▶ [WHAT TO DO] Leave out all pictures. Return exactly the lines from the top of the material through the line containing "pydata('nail', V, F, M['black'], bt)".

▶ [RECORDS FOR THIS TASK]

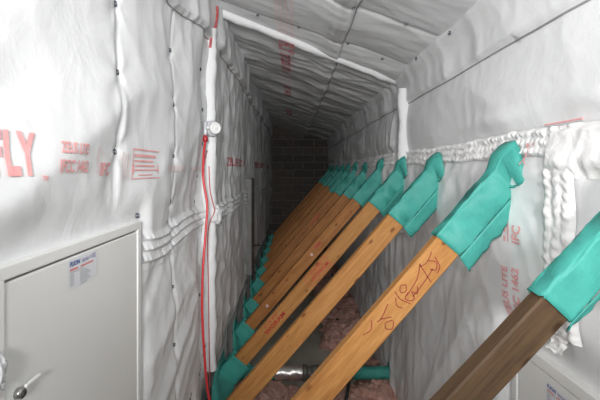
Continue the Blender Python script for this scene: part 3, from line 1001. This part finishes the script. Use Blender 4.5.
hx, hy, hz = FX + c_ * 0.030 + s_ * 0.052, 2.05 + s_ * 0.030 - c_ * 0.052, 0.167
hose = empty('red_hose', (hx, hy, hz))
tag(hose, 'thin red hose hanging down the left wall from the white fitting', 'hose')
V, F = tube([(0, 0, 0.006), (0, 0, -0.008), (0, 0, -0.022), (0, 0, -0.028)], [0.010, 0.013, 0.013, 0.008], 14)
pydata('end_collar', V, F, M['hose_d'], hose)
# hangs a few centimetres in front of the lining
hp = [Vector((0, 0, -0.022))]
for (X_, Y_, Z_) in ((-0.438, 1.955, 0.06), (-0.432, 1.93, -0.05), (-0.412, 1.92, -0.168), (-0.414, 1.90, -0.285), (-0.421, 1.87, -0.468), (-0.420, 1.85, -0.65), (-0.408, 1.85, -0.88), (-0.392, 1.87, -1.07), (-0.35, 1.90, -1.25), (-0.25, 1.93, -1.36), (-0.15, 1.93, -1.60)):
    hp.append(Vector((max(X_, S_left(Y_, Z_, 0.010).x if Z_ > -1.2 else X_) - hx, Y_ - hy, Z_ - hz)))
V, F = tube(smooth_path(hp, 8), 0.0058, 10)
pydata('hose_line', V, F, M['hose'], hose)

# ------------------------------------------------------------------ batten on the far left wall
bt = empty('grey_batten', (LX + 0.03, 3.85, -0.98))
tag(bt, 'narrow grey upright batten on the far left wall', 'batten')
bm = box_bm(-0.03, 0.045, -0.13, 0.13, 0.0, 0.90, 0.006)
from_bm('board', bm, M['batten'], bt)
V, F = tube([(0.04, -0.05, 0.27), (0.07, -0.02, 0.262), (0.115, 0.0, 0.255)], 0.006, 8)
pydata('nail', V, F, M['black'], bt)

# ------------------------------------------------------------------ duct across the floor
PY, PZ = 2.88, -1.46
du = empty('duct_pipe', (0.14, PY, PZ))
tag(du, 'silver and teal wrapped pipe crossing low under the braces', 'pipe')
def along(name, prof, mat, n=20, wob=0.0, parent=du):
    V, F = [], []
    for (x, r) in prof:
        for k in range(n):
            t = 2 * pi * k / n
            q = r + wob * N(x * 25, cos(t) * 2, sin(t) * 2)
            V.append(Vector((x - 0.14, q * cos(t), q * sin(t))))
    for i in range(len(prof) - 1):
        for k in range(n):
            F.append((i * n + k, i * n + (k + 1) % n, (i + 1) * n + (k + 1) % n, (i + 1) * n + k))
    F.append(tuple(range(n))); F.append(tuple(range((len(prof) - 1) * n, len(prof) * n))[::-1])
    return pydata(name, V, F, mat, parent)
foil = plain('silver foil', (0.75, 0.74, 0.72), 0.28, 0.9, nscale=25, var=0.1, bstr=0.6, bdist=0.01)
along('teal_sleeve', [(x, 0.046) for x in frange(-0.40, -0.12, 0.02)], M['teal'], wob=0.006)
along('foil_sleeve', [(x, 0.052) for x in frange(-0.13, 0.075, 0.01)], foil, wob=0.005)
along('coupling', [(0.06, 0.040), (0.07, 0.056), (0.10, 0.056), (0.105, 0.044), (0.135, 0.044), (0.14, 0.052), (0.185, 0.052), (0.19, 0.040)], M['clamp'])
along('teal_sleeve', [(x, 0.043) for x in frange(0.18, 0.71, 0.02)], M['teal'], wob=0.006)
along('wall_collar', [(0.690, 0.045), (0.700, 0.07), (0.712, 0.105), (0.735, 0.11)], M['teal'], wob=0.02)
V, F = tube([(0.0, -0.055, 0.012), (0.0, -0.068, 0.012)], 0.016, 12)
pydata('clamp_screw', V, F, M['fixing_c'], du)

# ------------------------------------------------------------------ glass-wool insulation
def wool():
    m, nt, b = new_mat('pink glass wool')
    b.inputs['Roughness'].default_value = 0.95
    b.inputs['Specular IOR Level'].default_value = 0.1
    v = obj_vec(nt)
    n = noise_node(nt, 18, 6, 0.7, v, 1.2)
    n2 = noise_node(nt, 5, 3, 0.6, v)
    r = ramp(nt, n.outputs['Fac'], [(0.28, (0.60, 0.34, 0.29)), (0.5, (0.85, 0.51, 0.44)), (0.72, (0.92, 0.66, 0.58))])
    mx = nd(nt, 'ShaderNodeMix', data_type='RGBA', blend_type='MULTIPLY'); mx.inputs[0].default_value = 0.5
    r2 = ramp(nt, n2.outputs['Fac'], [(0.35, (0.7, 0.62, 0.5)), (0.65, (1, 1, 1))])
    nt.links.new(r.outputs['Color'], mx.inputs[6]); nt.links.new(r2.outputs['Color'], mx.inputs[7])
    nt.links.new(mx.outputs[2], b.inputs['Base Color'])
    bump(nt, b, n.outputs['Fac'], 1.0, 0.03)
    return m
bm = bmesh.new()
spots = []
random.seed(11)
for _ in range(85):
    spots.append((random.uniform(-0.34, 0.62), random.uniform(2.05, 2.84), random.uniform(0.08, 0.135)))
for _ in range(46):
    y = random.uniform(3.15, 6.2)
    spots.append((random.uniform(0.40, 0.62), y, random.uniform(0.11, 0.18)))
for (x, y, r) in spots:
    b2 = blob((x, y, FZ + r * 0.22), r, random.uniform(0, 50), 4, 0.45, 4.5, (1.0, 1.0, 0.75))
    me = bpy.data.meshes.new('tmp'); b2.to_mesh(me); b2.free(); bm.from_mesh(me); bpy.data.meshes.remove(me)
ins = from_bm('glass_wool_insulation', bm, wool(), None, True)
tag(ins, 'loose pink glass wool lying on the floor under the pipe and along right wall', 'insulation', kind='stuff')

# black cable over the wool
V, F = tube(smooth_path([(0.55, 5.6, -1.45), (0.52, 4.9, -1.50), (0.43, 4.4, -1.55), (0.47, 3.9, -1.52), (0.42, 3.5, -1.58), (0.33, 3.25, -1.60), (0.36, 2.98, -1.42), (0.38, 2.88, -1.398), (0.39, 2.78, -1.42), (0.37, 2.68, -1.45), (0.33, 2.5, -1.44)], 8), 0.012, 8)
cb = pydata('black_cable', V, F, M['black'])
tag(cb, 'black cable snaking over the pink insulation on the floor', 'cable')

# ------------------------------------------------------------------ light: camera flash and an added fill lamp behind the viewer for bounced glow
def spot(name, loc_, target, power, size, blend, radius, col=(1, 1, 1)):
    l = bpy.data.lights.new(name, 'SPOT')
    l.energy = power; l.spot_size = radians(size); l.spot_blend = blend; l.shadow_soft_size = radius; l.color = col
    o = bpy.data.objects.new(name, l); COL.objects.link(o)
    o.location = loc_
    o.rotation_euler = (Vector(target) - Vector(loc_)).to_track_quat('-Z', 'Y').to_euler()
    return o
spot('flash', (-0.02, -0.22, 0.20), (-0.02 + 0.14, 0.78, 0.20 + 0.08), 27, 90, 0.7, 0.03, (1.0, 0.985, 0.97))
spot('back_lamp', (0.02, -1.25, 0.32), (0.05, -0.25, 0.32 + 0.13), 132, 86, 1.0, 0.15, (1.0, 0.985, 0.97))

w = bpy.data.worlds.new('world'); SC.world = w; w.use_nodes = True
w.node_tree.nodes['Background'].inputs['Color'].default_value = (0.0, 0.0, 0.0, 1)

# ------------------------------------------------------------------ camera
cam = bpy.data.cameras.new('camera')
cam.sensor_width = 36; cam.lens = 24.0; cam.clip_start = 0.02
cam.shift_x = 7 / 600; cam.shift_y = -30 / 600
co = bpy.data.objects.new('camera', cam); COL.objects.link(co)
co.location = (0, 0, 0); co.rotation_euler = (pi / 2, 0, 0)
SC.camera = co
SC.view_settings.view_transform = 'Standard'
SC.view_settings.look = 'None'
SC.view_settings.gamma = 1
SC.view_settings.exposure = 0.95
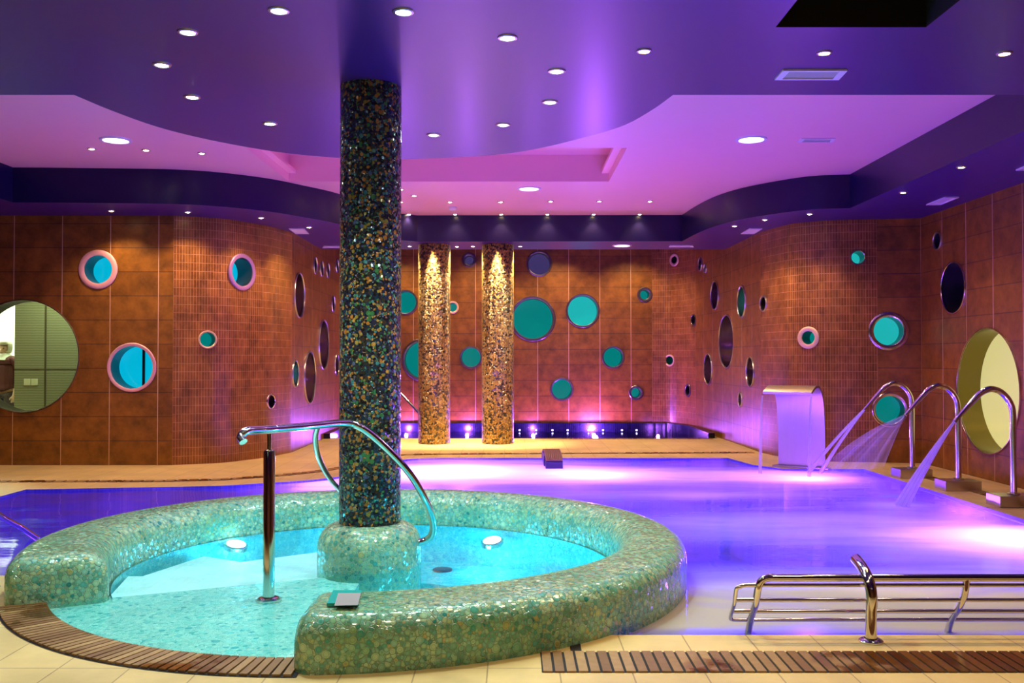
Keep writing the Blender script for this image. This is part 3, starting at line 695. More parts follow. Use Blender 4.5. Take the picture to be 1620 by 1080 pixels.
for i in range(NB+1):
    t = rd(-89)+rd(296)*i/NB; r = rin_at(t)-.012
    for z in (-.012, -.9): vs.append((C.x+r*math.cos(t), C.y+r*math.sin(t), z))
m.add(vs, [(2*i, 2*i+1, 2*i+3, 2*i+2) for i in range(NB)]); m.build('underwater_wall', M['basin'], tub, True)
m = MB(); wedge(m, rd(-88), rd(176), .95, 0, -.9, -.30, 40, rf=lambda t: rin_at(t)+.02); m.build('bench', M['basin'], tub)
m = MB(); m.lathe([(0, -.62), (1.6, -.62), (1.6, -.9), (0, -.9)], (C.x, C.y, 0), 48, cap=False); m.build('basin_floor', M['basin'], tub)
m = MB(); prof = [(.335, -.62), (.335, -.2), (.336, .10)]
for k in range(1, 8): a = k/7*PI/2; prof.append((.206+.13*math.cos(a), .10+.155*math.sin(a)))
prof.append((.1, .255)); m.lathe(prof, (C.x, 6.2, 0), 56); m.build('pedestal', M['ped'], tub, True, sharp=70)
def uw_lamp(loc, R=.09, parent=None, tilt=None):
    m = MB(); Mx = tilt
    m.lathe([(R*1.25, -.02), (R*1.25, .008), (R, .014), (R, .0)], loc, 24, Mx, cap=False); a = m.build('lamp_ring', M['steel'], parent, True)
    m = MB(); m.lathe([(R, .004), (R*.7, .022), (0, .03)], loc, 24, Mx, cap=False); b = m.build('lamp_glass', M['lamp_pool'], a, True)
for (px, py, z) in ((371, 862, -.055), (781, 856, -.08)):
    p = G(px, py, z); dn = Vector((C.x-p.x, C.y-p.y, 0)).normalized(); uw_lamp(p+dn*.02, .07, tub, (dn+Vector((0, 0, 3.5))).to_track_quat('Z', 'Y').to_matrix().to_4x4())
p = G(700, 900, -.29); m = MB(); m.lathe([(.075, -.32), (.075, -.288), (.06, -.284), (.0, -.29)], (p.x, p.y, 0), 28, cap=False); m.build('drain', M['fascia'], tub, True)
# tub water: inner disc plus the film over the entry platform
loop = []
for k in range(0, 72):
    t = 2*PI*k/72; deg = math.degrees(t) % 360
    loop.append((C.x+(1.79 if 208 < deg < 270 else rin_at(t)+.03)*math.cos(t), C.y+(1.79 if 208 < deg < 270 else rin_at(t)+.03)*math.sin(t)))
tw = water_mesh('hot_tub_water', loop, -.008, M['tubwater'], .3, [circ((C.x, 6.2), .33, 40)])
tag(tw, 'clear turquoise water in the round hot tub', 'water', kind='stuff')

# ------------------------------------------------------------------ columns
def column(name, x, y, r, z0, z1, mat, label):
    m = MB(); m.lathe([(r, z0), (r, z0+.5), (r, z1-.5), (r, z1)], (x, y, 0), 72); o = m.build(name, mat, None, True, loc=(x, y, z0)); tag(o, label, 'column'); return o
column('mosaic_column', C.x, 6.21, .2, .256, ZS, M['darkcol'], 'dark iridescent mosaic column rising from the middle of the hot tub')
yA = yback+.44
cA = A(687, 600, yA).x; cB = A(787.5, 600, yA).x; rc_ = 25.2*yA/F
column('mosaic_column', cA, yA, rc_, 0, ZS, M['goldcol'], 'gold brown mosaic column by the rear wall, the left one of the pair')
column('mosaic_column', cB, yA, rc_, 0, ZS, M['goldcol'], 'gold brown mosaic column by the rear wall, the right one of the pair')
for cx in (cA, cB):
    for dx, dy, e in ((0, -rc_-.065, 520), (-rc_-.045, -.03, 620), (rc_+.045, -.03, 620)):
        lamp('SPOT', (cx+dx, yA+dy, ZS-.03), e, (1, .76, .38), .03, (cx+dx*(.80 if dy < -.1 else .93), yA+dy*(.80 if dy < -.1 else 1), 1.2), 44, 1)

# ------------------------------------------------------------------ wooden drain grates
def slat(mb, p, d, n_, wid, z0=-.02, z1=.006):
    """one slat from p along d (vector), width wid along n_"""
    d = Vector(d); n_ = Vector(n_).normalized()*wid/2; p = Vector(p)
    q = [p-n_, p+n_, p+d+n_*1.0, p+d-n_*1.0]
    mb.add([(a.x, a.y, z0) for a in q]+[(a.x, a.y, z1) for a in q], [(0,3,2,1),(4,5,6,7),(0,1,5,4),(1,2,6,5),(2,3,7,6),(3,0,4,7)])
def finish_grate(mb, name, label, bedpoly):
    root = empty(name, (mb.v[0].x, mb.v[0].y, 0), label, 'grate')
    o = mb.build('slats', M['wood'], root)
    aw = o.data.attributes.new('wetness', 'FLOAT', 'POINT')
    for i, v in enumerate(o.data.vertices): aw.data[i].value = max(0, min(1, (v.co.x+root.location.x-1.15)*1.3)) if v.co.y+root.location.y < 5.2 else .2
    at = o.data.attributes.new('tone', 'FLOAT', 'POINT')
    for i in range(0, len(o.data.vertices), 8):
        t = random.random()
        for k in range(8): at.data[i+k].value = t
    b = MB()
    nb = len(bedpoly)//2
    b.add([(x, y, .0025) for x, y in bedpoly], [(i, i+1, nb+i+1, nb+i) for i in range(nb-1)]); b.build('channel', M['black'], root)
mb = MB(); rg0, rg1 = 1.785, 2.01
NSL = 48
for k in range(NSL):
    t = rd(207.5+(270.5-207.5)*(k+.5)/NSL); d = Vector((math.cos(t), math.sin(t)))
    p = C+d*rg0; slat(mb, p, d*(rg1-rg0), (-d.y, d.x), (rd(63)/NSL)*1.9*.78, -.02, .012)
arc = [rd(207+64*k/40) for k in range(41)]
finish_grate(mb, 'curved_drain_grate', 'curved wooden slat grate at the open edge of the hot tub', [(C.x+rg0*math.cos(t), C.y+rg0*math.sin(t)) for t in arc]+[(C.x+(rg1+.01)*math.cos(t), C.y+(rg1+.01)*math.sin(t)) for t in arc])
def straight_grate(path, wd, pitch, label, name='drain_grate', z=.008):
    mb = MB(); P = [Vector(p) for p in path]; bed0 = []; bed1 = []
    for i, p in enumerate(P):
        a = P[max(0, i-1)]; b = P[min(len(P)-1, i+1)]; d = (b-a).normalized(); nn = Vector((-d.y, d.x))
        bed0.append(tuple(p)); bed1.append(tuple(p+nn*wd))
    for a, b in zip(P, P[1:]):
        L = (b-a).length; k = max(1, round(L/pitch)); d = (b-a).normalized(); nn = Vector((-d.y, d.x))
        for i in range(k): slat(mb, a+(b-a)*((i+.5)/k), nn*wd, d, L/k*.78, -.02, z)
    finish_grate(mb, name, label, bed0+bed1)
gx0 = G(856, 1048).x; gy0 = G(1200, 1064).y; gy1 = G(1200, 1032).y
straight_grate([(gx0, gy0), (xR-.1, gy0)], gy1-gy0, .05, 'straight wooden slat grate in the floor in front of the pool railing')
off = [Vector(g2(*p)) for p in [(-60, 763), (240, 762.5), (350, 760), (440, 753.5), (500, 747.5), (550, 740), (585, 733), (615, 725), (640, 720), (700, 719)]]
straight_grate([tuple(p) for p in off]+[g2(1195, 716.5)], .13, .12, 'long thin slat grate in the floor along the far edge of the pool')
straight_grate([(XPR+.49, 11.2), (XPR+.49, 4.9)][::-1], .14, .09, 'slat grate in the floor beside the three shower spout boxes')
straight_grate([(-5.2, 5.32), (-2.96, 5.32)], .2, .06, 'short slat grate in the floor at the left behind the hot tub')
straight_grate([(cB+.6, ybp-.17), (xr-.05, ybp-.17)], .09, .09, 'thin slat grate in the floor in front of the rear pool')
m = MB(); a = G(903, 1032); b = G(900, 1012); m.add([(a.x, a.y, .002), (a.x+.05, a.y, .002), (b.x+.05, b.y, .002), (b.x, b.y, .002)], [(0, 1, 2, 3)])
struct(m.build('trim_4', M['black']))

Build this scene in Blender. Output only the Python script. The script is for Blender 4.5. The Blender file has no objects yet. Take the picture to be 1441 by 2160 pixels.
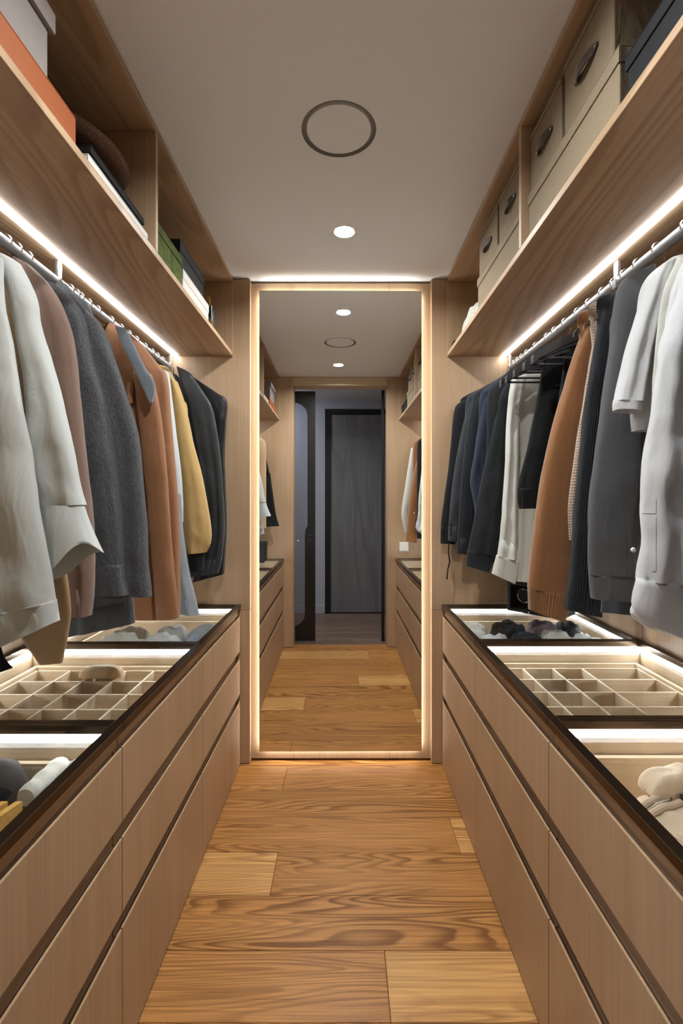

▶ [EXERCISE RESULT]
Continue the Blender Python script for this scene: part 3, from line 1001. This part finishes the script. Use Blender 4.5.
hx, hy, hz = FX + c_ * 0.030 + s_ * 0.052, 2.05 + s_ * 0.030 - c_ * 0.052, 0.167
hose = empty('red_hose', (hx, hy, hz))
tag(hose, 'thin red hose hanging down the left wall from the white fitting', 'hose')
V, F = tube([(0, 0, 0.006), (0, 0, -0.008), (0, 0, -0.022), (0, 0, -0.028)], [0.010, 0.013, 0.013, 0.008], 14)
pydata('end_collar', V, F, M['hose_d'], hose)
# hangs a few centimetres in front of the lining
hp = [Vector((0, 0, -0.022))]
for (X_, Y_, Z_) in ((-0.438, 1.955, 0.06), (-0.432, 1.93, -0.05), (-0.412, 1.92, -0.168), (-0.414, 1.90, -0.285), (-0.421, 1.87, -0.468), (-0.420, 1.85, -0.65), (-0.408, 1.85, -0.88), (-0.392, 1.87, -1.07), (-0.35, 1.90, -1.25), (-0.25, 1.93, -1.36), (-0.15, 1.93, -1.60)):
    hp.append(Vector((max(X_, S_left(Y_, Z_, 0.010).x if Z_ > -1.2 else X_) - hx, Y_ - hy, Z_ - hz)))
V, F = tube(smooth_path(hp, 8), 0.0058, 10)
pydata('hose_line', V, F, M['hose'], hose)

# ------------------------------------------------------------------ batten on the far left wall
bt = empty('grey_batten', (LX + 0.03, 3.85, -0.98))
tag(bt, 'narrow grey upright batten on the far left wall', 'batten')
bm = box_bm(-0.03, 0.045, -0.13, 0.13, 0.0, 0.90, 0.006)
from_bm('board', bm, M['batten'], bt)
V, F = tube([(0.04, -0.05, 0.27), (0.07, -0.02, 0.262), (0.115, 0.0, 0.255)], 0.006, 8)
pydata('nail', V, F, M['black'], bt)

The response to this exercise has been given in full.